The AT agreed with the contractor and held that time was the essence of the contract, however on the claim of loss of profit, AT noted that contractor sought EOT on four occasion but only on one occasion, the Contractor reserved its right for seeking compensation. AT concluded that out of 18 months of period of prolongation, period of 12 months was without any financial implication and therefore, granted proportionate amount of compensation for the 6 months.
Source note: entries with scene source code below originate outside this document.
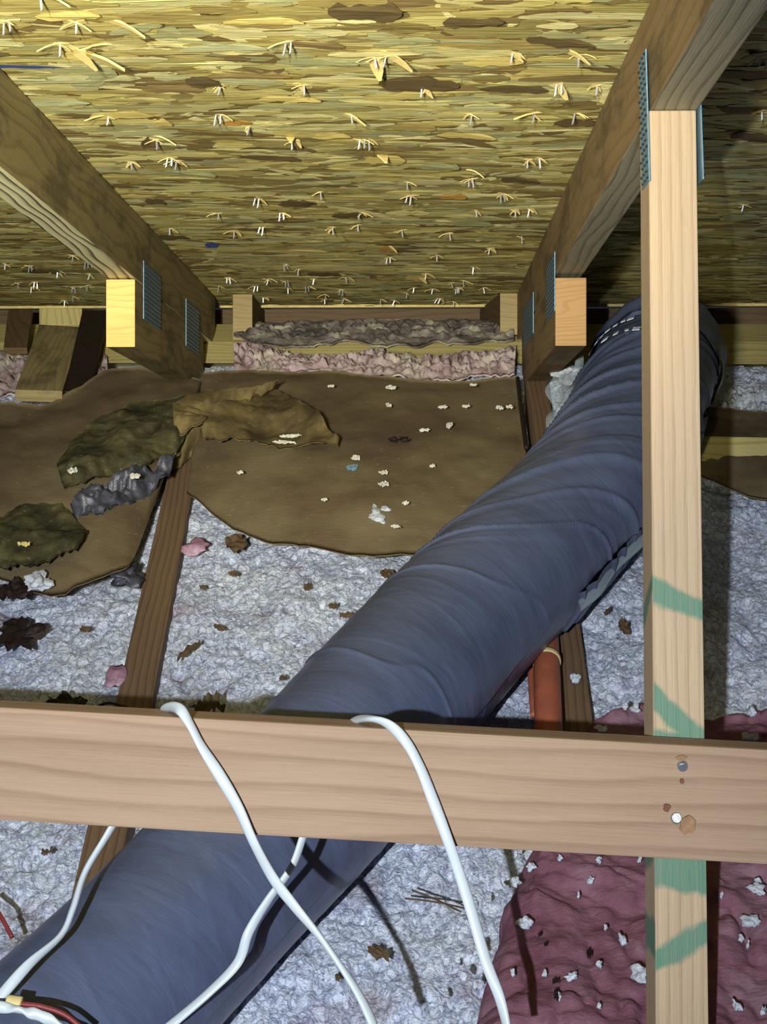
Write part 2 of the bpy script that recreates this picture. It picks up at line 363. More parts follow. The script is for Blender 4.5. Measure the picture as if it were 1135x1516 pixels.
# individually visible bigger strands: proud, darker or brighter
spec = [(620, 122, 120, 22, 'd'), (300, 120, 50, 25, 'd'), (540, 15, 110, 30, 'd'), (440, 300, 60, 12, 'd'), (220, 210, 22, 18, 'd'), (230, 297, 30, 10, 'd'), (770, 265, 60, 10, 'd'),
        (650, 245, 60, 12, 'g'), (80, 150, 110, 12, 'b'), (330, 70, 130, 14, 'b'), (470, 90, 120, 12, 'g'), (180, 170, 100, 10, 'y'), (570, 235, 60, 24, 'y'), (120, 80, 60, 20, 'y'),
        (620, 410, 40, 9, 'y'), (575, 368, 26, 10, 'o'), (430, 145, 90, 10, 'y'), (760, 130, 100, 14, 'd'), (700, 30, 90, 16, 'd'), (850, 180, 60, 12, 'd'), (255, 350, 50, 8, 'd'),
        (360, 325, 60, 7, 'g'), (700, 330, 60, 9, 'g'), (520, 318, 60, 8, 'd'), (280, 255, 80, 9, 'g'), (400, 232, 90, 9, 'd'), (600, 60, 100, 12, 'g'), (1110, 200, 60, 12, 'd'), (1095, 320, 60, 8, 'g'),
        (60, 400, 60, 6, 'd'), (480, 405, 50, 6, 'd'), (350, 180, 50, 7, 'o'), (670, 290, 40, 8, 'o'), (240, 180, 30, 10, 'y'), (100, 20, 100, 14, 'y'), (830, 60, 110, 14, 'd'), (490, 200, 60, 9, 'y'),
        (730, 90, 90, 11, 'y'), (200, 40, 100, 11, 'g'), (390, 30, 120, 12, 'y'), (690, 200, 90, 9, 'y'), (330, 400, 50, 5, 'y'), (560, 270, 60, 7, 'g'), (450, 370, 70, 6, 'y')]
CO = {'d': (.15, .105, .042), 'g': (.42, .42, .20), 'b': (.55, .56, .30), 'y': (.78, .62, .20), 'o': (.62, .33, .07)}
for (px, py, w, h, t) in spec:
    p = PV(px, py, DK); X = p.x; d = (p - CAMP).dot(ED); sc = F / d
    dyd = F * abs(DK) / d ** 2
    flakes_mesh('wood_strand', [(X, d, w / sc, min(.05, h / dyd), random.gauss(0, .25), .002, .0006, CO[t], .0032)], M['osb'], ceil)
sm = flakes_mesh('blue_stripe', [(-.405, (PV(60, 97, DK) - CAMP).dot(ED), .16, .013, 0, 0, 0, (.04, .09, .36), .0042)], M['osb'], ceil); sm['label'] = 'blue painted line'
flakes_mesh('blue_smudge', [(PV(313, 361, DK).x, (PV(313, 361, DK) - CAMP).dot(ED), .02, .05, .2, 0, 0, (.06, .12, .50), .0042)], M['osb'], ceil)['label'] = 'blue paint smudge'
flakes_mesh('blue_smudge', [(PV(548, 455.5, DK).x, 2.925, .02, .02, .2, 0, 0, (.45, .62, .75), .0046)], M['osb'], ceil)['label'] = 'pale blue paint smudge'

# staples driven through the deck, with the splinters they burst out
def staple_mesh(two):
    bm = bmesh.new()
    for ox in ((-.0022, .0024) if two else (0,)):
        w = .0008; L = random.uniform(.009, .0125); t = random.uniform(-.0015, .0015)
        a = [bm.verts.new(p) for p in ((ox - w, -w, .002), (ox + w, -w, .002), (ox + w, w, .002), (ox - w, w, .002))]
        b_ = [bm.verts.new(p) for p in ((ox - w + t, -w, -L), (ox + w + t, -w, -L * .82), (ox + w + t, w, -L * .82), (ox - w + t, w, -L))]
        for i in range(4): bm.faces.new((a[i], a[(i + 1) % 4], b_[(i + 1) % 4], b_[i]))
        bm.faces.new(b_[::-1]); bm.faces.new(a)
    bmesh.ops.recalc_face_normals(bm, faces=bm.faces)
    me = bpy.data.meshes.new('staple'); bm.to_mesh(me); bm.free(); me.materials.append(M['staple']); return me
def splinter_mesh():
    bm = bmesh.new(); L = random.uniform(.008, .020); W = random.uniform(.003, .0075); a = random.uniform(-.9, .9); n_ = 4
    rows = []
    for i in range(n_ + 1):
        s = i / n_; x = (s - .35) * L; z = .001 - .005 * s * s; w = W * (1 - s ** 2 * .8) * random.uniform(.7, 1.2)
        ca, sa = math.cos(a), math.sin(a)
        rows.append([bm.verts.new((x * ca - q * sa, x * sa + q * ca, z + dz)) for q, dz in ((-w / 2, 0), (w / 2, 0), (w / 2, .0007), (-w / 2, .0007))])
    for r0, r1 in zip(rows, rows[1:]):
        for i in range(4): bm.faces.new((r0[i], r0[(i + 1) % 4], r1[(i + 1) % 4], r1[i]))
    bm.faces.new(rows[0]); bm.faces.new(rows[-1][::-1]); bmesh.ops.recalc_face_normals(bm, faces=bm.faces)
    me = bpy.data.meshes.new('wood_splinter'); bm.to_mesh(me); bm.free(); me.materials.append(M['splinter']); return me
SM = [staple_mesh(False) for _ in range(4)] + [staple_mesh(True) for _ in range(2)]; PM = [splinter_mesh() for _ in range(9)]
k1 = .5022
st1 = [(225, 80), (178, 145), (650, 265), (895, 265), (850, 140), (320, 355), (643, 352), (735, 385), (860, 430), (1035, 350), (1060, 425), (1080, 425), (270, 485), (462, 425), (500, 478), (520, 487), (387, 490), (325, 572), (757, 598), (945, 578), (645, 640), (830, 640), (1060, 640), (500, 685), (770, 682), (690, 693), (980, 683), (1055, 675), (15, 790), (90, 795), (105, 843), (215, 885), (672, 830), (840, 790), (880, 805), (790, 835), (845, 840), (925, 835), (645, 855), (755, 855), (1020, 830), (1105, 185), (120, 5), (20, 75)]
st2 = [(385, 170), (580, 175), (12, 180), (118, 272), (522, 262), (635, 265), (705, 175), (265, 350), (450, 350), (568, 348), (465, 480), (430, 485), (530, 540), (355, 585), (262, 540), (75, 550), (80, 590), (278, 632), (395, 630), (435, 628), (412, 710), (318, 745), (163, 765), (240, 840), (205, 845), (270, 800), (95, 860), (1105, 175), (1125, 180), (1120, 340), (1065, 615), (750, 60), (520, 640), (200, 700), (60, 690), (130, 820), (300, 860), (20, 770)]
SP = [(x * k1, y * k1) for x, y in st1] + [(565 + x * k1, y * k1) for x, y in st2]
SP += [(random.uniform(380, 705), random.uniform(425, 454)) for _ in range(16)] + [(random.uniform(0, 150), random.uniform(380, 452)) for _ in range(10)]
SP += [(random.uniform(-150, 560), random.uniform(-160, -20)) for _ in range(12)]
RM = Matrix((EX, ED, -EV)).transposed().to_4x4()
for (px, py) in SP:
    p = PV(px, py - 5, DK + .001)
    if not (-1.4 < p.x < 1.4): continue
    if -.435 < p.x < -.372 or .174 < p.x < .24: continue
    o = link(bpy.data.objects.new('staple', random.choice(SM))); o.matrix_world = Matrix.Translation(p) @ RM @ Matrix.Rotation(random.uniform(-.4, .4), 4, 'Z') @ Matrix.Rotation(random.gauss(0, .15), 4, 'Y'); o.parent = ceil
    for j in range(random.choice((1, 2, 2, 3))):
        q = p + Vector((random.gauss(0, .003), 0, 0))
        o = link(bpy.data.objects.new('wood_splinter', random.choice(PM))); s = random.uniform(.7, 1.5) * (1.7 if py < 200 and random.random() < .3 else 1)
        o.matrix_world = Matrix.Translation(q) @ RM @ Matrix.Rotation(random.choice((0, math.pi)) + random.uniform(-.5, .5), 4, 'Z') @ Matrix.Scale(s, 4); o.parent = ceil
for (px, py, ang, s) in ((118, 82, -.65, 3.6), (105, 75, .4, 2.6), (150, 70, -2.9, 2.4), (170, 35, -.2, 2.6), (565, 232, -.6, 2.8), (575, 366, .9, 2.2), (555, 90, 1.2, 2.4), (845, 80, -.1, 2), (430, 205, -.8, 2), (235, 205, 0, 2.2), (700, 255, 0, 2.2), (620, 410, .2, 2.2)):
    p = PV(px, py, DK + .001); o = link(bpy.data.objects.new('wood_splinter', PM[(px + py) % 9]))
    o.matrix_world = Matrix.Translation(p) @ RM @ Matrix.Rotation(ang, 4, 'Z') @ Matrix.Scale(s, 4); o.parent = ceil

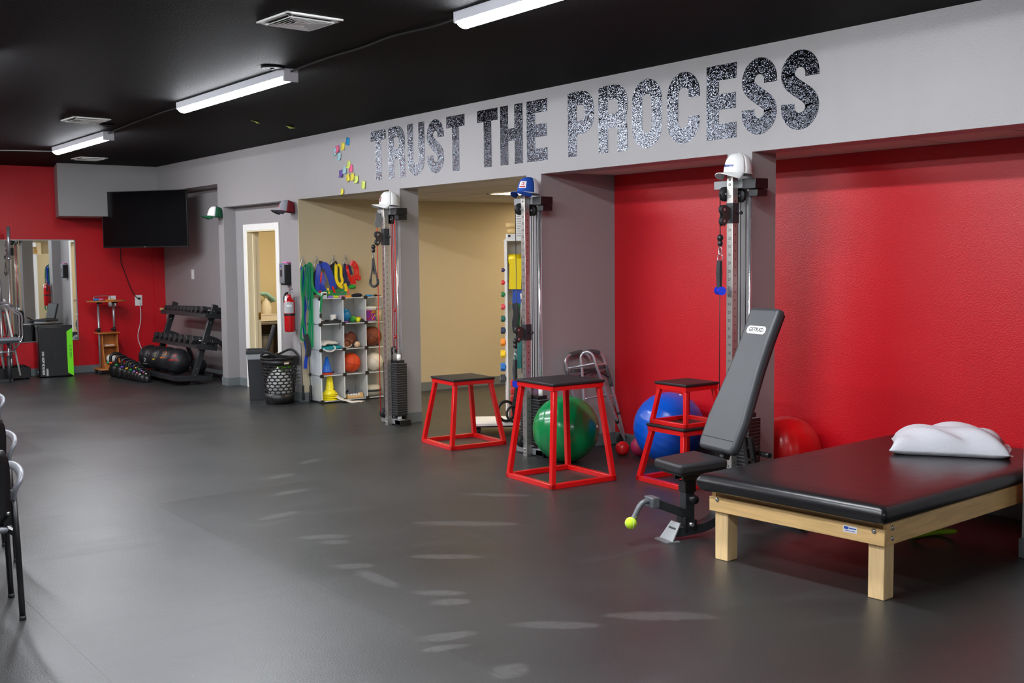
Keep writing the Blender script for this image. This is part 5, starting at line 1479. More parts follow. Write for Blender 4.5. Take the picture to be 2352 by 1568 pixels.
# ================================================================== SHELF CUBES
SX0, SY0, CS = 5.762, 11.215, .2895      # front left corner, cube size
SD = .27
t = thing('shelf_cubes', 'frosted plastic cube shelf, four rows of three', 'shelf', (SX0, SY0, 0))
def frosted():
    m = mat('frosted_panel', (226, 232, 238), .45, trans=0.0)
    nt = m.node_tree; b = nt.nodes['Principled BSDF']
    tr = nt.nodes.new('ShaderNodeBsdfTransparent'); tl = nt.nodes.new('ShaderNodeBsdfTranslucent'); tl.inputs[0].default_value = (.75, .79, .83, 1)
    m1 = nt.nodes.new('ShaderNodeMixShader'); m1.inputs[0].default_value = .5
    m2 = nt.nodes.new('ShaderNodeMixShader'); m2.inputs[0].default_value = .42
    out = nt.nodes['Material Output']
    nt.links.new(b.outputs[0], m1.inputs[1]); nt.links.new(tl.outputs[0], m1.inputs[2])
    nt.links.new(m1.outputs[0], m2.inputs[1]); nt.links.new(tr.outputs[0], m2.inputs[2])
    nt.links.new(m2.outputs[0], out.inputs[0])
    return m
FROST = frosted()
EDGE = mat('panel_edge_white', (224, 228, 230), .4)
vp = B().box((-.002, .004, .006), (.002, SD, CS - .006)).mesh('side_panel'); vp.materials.append(FROST)
ve = B().box((-.004, -.002, .006), (.004, .006, CS - .006)).mesh('panel_edge'); ve.materials.append(EDGE)
hp = B().box((.006, .004, -.002), (CS - .006, SD, .002)).mesh('shelf_panel'); hp.materials.append(FROST)
he = B().box((.006, -.002, -.0035), (CS - .006, .006, .0035)).mesh('panel_edge'); he.materials.append(EDGE)
bp_ = B().box((.006, SD - .002, .006), (CS - .006, SD + .002, CS - .006)).mesh('back_panel'); bp_.materials.append(FROST)
NC_, NR_ = 3, 4
Z0 = .022
for c in range(NC_ + 1):
    for r in range(NR_):
        p = obj('side_panel', vp, None, t, loc=(c * CS, 0, Z0 + r * CS)); obj('panel_edge', ve, None, p)
for c in range(NC_):
    for r in range(NR_ + 1):
        p = obj('shelf_panel', hp, None, t, loc=(c * CS, 0, Z0 + r * CS)); obj('panel_edge', he, None, p)
    for r in range(NR_): obj('back_panel', bp_, None, t, loc=(c * CS, 0, Z0 + r * CS))
cn = B().cyl((0, -.014, 0), (0, .012, 0), .021, None, 14).mesh('connector'); cn.materials.append(mat('connector_brown', (34, 30, 28), .5))
for c in range(NC_ + 1):
    for r in range(NR_ + 1):
        for y in (0, SD): obj('connector', cn, None, t, loc=(c * CS, y, Z0 + r * CS))
def zr(r): return Z0 + r * CS + .004

def in_shelf(c, r, dx, dy): return (SX0 + c * CS + dx, SY0 + dy, zr(r))
# top row
t = thing('paper_cup', 'white paper cup in the top left shelf cube', 'cup', in_shelf(0, 3, .215, .10))
obj('cup_wall', B().lathe([(.001, 0), (.027, 0), (.036, .095), (.034, .095), (.026, .004), (.001, .004)], 22), mat('cup_speckled', (232, 226, 218), .6, var=(60, .35)), t)
obj('cup_rim', B().torus((0, 0, .095), .036, .002, 22, 6), WHITEPL, t)
t = thing('buckle_strap', 'black strap lying across the top left shelf cube', 'strap', in_shelf(0, 3, .15, .06))  # a strap with two buckles and a loose end
obj('strap_body', B().tube(catmull([(-.13, .0, .018), (-.05, .005, .016), (.03, -.01, .022), (.135, .0, .02)], 5), .017, 10), STRAP, t)
obj('buckle', B().cbox((-.04, -.006, .038), (.05, .03, .014)), BLACK, t, .003); obj('buckle', B().cbox((.07, -.012, .044), (.05, .03, .014)), BLACK, t, .003)
obj('loose_end', B().ribbon([(.08, -.055, .02), (.085, -.075, .0), (.075, -.078, -.06)], .016, .003, (1, 0, 0)), STRAP, t)
rag('wrap_pack', 'white wraps piled at the left of the top left shelf cube', 'wrap', in_shelf(0, 3, .06, .17), .055, CLOTH, 21, .5)
t = thing('inflatable_ball', 'blue ball in the top middle shelf cube', 'ball', in_shelf(1, 3, .088, .15)); t.location.z += .083
obj('shell', B().sphere((0, 0, 0), .083, 28), mat('ball_sky', (24, 120, 180), .3), t); obj('plug', B().cyl((0, -.05, .066), (0, -.051, .067), .006, None, 8), WHITEPL, t)
def sball(label, loc, r, m, grp=None):
    t = thing('massage_ball', label, 'ball', (loc[0], loc[1], loc[2] + r), 0, grp)
    obj('shell', B().sphere((0, 0, 0), r, 20), m, t); obj('plug', B().cyl((0, -r * .7, r * .7), (0, -r * .715, r * .715), r * .1, None, 8), BLACK, t)
sball('green massage ball in the top middle shelf cube', in_shelf(1, 3, .155, .07), .030, mat('mb_green', (30, 130, 60), .5))
sball('yellow massage ball in the top middle shelf cube', in_shelf(1, 3, .225, .06), .031, mat('mb_yellow', (226, 230, 20), .5))
t_ = in_shelf(1, 3, .19, .115); sball('lime massage ball in the top middle shelf cube', t_, .036, mat('mb_lime', (110, 205, 30), .5))
sball('orange massage ball behind the yellow one', in_shelf(1, 3, .262, .12), .032, mat('mb_orange', (236, 110, 30), .5))
tag(obj('band_loop', B().torus(Vector(in_shelf(1, 3, .05, .04)) + Vector((0, 0, .012)), .022, .011, 18, 8), mat('loop_purple', (130, 80, 150), .5)), 'purple loop in front of the blue ball', 'loop')
rag('black_strap', 'black strap bundled at the right of the top middle shelf cube', 'strap', in_shelf(1, 3, .255, .03), .026, STRAP, 31, .8)
def tub(label, loc, r, h, body, panel, lid):
    t = thing('plastic_tub', label, 'tub', loc)
    obj('tub_body', B().lathe([(.001, 0), (r * .93, 0), (r, h), (.001, h)], 26), body, t)
    obj('lid', B().lathe([(.001, h + .02), (r * 1.02, h + .018), (r * 1.05, h + .008), (r * 1.05, h - .012), (r, h - .012)], 26), lid, t)
    if panel:
        w = obj('label', wrap_label(r * 1.0, 170, 330, h * .08, h * .88), panel, t)
        GOLD = mat('print_gold', (244, 196, 30), .5)
        ring = [Vector((r * 1.02 * math.cos(math.radians(230) + .55 * math.cos(a)), r * 1.02 * math.sin(math.radians(230) + .55 * math.cos(a)), h * .52 + .05 * math.sin(a))) for a in [2 * PI * i / 24 for i in range(24)]]
        obj('label_ring', B().tube(ring, .004, 5, True), mat('print_red', (214, 40, 60), .5), w)
        me = text_mesh('300', .045, Matrix(), .0006, bold=.002)
        for v in me.vertices:
            a = math.radians(285) + v.co.x / r; v.co = (r * 1.025 * math.cos(a), r * 1.025 * math.sin(a), h * .72 + v.co.y)
        obj('label_print', me, GOLD, w)
        for q, (da, dz, cc) in enumerate(((262, .40, (60, 170, 60)), (280, .34, (240, 110, 170)), (296, .44, (240, 200, 40)), (306, .30, (60, 120, 210)), (272, .22, (240, 130, 40)))):
            a = math.radians(da); obj('label_dot', B().sphere((r * math.cos(a), r * math.sin(a), h * dz), .014, 10, (.5, .5, 1)), mat('dot_%d' % q, cc, .5), w)
tub('white tub with a purple gum label in the top right shelf cube', in_shelf(2, 3, .105, .12), .085, .155, WHITEPL, mat('tub_purple', (130, 30, 140), .4), WHITEPL)
tub('clear jar of mixed sweets in the top right shelf cube', in_shelf(2, 3, .235, .13), .052, .15, mat('sweets_mix', (206, 190, 150), .4, var=(45, .7)), None, mat('jar_lid', (190, 194, 190), .3))
# second row
drape('folded_towel', 'folded white towel in the second row left cube', 'towel', [(5.797, 11.230, .665), (5.862, 11.250, .685), (6.012, 11.280, .675)], [(5.812, 11.410, .67), (5.912, 11.430, .70), (6.032, 11.430, .685)], CLOTH, .022)
drape('teal_bag', 'teal cloth bag in the second row left cube', 'bag', [(5.782, 11.225, .63), (5.912, 11.230, .632), (6.042, 11.250, .634)], [(5.812, 11.330, .635), (5.932, 11.350, .655), (6.037, 11.350, .64)], TEAL, .034)
tag(obj('cable_loop', B().tube(catmull([(5.782, 11.202, .62), (5.842, 11.196, .585), (5.912, 11.198, .595), (5.932, 11.200, .63), (5.912, 11.205, .648)], 6), .006, 8), WHITEPL), 'white loop hanging over the front of the teal bag', 'loop')
t = thing('football', 'brown football with a white stripe in the second row middle cube', 'football', in_shelf(1, 2, .16, .17), rot=(0, -.35, .5)); t.location.z += .10
prof = [(max(1e-4, .078 * math.cos(a) ** 1.25), .115 * math.sin(a)) for a in [-PI / 2 + PI * i / 20 for i in range(21)]]
FB = mat('football_leather', (110, 52, 34), .5, bump=(300, .4))
Mx = Matrix.Rotation(PI / 2, 4, 'Y')
obj('leather', B().lathe(prof, 26, Mx), FB, t)
obj('stripe', B().lathe([(.0632, .058), (.0640, .058), (.0545, .076), (.0535, .076)], 26, Mx), WHITEPL, t)
obj('laces', B().box((-.03, -.004, .0765), (.03, .004, .081)), WHITEPL, t)
t = thing('baseball_glove', 'brown leather baseball glove in the second row middle cube', 'glove', in_shelf(1, 2, .07, .07))
GL = mat('glove_leather', (128, 74, 50), .6, bump=(80, .3))
for i, (dx, h) in enumerate(((-.045, .085), (-.020, .105), (.006, .11), (.032, .10))):
    obj('finger', B().tube(catmull([(dx * .8, .02, .02), (dx, .012, h * .6), (dx * 1.05, -.012, h)], 4), .014, 10), GL, t)
obj('palm', B().sphere((0, .012, .045), .05, 18, (1.05, .55, .9)), GL, t)
obj('thumb', B().tube(catmull([(.04, .01, .03), (.058, -.01, .055), (.05, -.03, .085)], 4), .014, 10), GL, t)
obj('lacing', B().tube(catmull([(-.05, -.018, .02), (-.01, -.03, .012), (.03, -.03, .02), (.055, -.025, .04)], 4), .004, 6), CREAMPL, t)
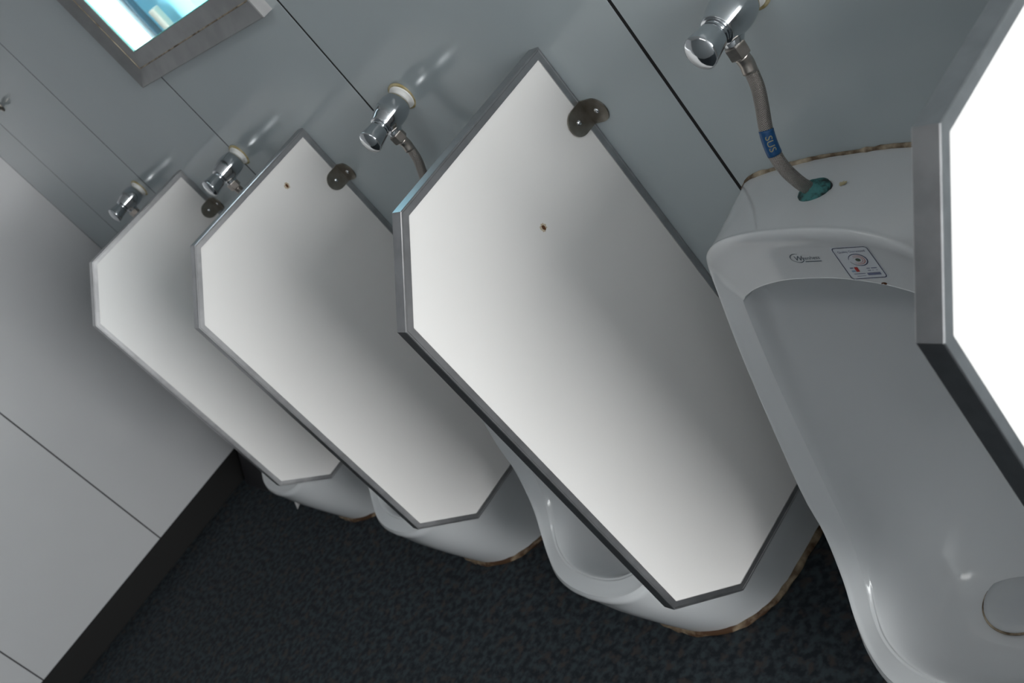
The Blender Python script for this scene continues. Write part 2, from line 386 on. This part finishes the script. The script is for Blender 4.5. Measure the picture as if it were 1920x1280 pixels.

The Contractor challenged the said award under Section 34 of A&C Act. Before the Court, the Contractor argued that even though some clauses of the contract prohibit payment of monetary compensation in the cases of EOT, however, the Contractor can still claim compensation u/s 73 of Indian Contract Act for breach of the contract.
Analysis of the Court–
The Hon’ble Court observed that the Contractor is not required to go as far as to invoke Section 73 of the Contract Act to assail the award, since the AT has rather recognised the Contractor’s right to claim compensation regardless of prohibitive nature of some clauses of the contract. AT’s reluctance to award compensation stems from the Contractor’s own waiver of the right to claim compensation, that happened in the first, second and fourth EOT sought by the Contractor, as opined by the AT. AT read the four extension letters sent by the Contractor and interpreted them to conclude that it was only the third one where the right to claim compensation was reserved. Therefore, according to the AT, out of 18 months of extension, only 6 months were eligible for compensation.
The Court further held that the interpretation of the extension letters by the AT is very well within its judicial prerogative and decided not to re-examine the evidence and re-interpret the same as per its own understanding u/s 34 petition.